Friday, 16 May 2008

It's not as bad as being the Israeli President


Do read Martin Bright in this week's new statesman.

Having returned from a visit to Israel where the current Prime Minister, Ehud Olmert,is struggling with financial accusations and his performance in the Lebanese war,Bright wanders how Gordon Brown can be so badly off course

Not so much as a whiff of financial impropriety has ever surrounded the present Prime Minister, even when the stench of scandal has been swirling around him


Brown stands accused of

hesitating over calling an election after the 2007 party conference season, stealing the Conservatives' ideas on inheritance tax shortly afterwards, not reacting decisively enough to the Northern Rock crisis and failing to clock the full effects of the abolition of the 10 per cent income tax on certain lower-earning workers. Add to this Brown's suicidal stubbornness over extending the detention without charge of terrorist suspects to 42 days and it makes for quite a list.

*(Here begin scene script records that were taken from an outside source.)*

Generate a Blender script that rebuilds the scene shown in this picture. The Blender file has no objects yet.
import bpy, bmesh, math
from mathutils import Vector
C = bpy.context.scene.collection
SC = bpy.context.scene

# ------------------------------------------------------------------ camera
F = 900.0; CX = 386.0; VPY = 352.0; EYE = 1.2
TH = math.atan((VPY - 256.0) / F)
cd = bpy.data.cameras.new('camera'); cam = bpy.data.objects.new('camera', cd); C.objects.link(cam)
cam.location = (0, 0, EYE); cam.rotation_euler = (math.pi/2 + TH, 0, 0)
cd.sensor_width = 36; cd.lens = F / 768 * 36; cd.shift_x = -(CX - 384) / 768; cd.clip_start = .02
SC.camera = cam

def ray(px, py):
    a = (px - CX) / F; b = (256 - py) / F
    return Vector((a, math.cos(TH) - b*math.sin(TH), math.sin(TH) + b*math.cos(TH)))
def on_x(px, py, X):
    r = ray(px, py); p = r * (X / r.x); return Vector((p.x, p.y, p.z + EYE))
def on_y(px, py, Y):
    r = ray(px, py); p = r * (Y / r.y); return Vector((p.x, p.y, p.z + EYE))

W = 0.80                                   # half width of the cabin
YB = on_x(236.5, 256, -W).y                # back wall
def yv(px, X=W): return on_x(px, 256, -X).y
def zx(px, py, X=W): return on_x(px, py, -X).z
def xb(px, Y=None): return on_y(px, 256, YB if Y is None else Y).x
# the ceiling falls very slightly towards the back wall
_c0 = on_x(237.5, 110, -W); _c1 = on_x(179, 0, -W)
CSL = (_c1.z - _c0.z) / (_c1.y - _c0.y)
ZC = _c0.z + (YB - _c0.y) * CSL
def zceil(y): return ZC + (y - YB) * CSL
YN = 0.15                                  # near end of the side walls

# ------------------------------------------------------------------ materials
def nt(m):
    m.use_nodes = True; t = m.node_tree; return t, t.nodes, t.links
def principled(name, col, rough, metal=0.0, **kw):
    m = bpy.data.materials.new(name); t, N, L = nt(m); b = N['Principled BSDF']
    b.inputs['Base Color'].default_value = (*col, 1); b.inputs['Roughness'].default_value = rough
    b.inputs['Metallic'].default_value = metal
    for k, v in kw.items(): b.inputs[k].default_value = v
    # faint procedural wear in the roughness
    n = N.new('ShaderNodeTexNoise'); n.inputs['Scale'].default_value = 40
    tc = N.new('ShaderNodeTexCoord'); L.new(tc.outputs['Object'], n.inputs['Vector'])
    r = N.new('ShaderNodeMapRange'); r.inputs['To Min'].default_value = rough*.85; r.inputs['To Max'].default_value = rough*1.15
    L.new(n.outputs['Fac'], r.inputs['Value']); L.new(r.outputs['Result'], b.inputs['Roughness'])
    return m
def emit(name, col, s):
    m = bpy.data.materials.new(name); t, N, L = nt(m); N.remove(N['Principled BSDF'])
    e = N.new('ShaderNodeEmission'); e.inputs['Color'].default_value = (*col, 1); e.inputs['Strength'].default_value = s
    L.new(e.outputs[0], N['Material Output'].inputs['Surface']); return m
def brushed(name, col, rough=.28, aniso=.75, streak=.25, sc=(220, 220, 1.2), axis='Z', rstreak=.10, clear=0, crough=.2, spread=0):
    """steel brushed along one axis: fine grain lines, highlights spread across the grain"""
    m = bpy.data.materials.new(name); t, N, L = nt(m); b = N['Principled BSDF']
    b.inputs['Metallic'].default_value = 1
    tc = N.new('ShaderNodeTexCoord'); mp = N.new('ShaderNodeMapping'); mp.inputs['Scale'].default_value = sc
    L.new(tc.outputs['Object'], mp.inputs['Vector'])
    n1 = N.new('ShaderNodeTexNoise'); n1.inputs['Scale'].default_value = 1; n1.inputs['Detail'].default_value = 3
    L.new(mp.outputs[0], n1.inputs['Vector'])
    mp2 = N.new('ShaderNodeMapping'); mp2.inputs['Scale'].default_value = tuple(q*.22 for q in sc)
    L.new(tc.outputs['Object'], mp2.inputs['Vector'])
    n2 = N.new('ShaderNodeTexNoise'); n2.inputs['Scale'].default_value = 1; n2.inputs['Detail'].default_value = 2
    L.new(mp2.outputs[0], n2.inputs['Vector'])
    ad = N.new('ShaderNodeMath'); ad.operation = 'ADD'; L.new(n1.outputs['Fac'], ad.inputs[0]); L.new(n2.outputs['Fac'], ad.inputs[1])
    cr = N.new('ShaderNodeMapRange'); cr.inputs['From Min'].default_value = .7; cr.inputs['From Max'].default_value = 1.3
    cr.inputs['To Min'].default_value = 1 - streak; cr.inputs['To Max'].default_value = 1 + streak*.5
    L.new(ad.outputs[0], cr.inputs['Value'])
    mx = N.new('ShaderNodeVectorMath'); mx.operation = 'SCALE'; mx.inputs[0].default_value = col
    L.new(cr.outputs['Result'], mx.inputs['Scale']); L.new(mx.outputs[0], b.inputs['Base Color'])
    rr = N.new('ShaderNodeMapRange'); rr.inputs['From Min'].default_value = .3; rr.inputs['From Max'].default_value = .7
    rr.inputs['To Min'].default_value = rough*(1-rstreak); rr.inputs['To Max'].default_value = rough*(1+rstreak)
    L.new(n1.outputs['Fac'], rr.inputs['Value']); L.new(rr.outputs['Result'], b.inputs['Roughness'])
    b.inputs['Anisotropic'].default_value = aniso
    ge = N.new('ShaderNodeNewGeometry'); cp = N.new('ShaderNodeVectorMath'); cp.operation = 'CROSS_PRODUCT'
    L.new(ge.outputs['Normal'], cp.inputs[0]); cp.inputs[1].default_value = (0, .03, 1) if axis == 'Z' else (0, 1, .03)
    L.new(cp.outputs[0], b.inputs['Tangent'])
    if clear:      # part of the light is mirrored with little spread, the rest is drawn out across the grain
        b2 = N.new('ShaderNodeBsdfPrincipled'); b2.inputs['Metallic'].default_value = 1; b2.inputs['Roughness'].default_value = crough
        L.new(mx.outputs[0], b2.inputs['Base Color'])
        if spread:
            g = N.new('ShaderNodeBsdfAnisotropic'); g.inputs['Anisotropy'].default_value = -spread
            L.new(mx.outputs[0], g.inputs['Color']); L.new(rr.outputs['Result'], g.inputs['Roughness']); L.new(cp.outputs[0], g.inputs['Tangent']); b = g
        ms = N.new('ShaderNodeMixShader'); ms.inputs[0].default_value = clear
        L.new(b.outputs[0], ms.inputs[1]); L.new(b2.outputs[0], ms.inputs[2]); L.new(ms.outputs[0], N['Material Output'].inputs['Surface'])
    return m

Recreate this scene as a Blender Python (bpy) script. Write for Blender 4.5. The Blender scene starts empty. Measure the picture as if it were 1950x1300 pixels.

But hardly on the scale of Olmert or for that matter Blair.

And he reminds us of a historical precedent in which

In August 1969, Wilson's personal rating fell to 26 per cent, about as bad as it got before the days of internet polling. But, somehow, he recovered. Like now, the public mood was extremely volatile. It is generally thought that both careful handling of the Northern Ireland situation and the gradual recovery of the economy following the 1967 devaluation contributed to a rise in Wilson's popularity. By October 1969 his personal rating hit 43 per cent, ahead of his rival Edward Heath.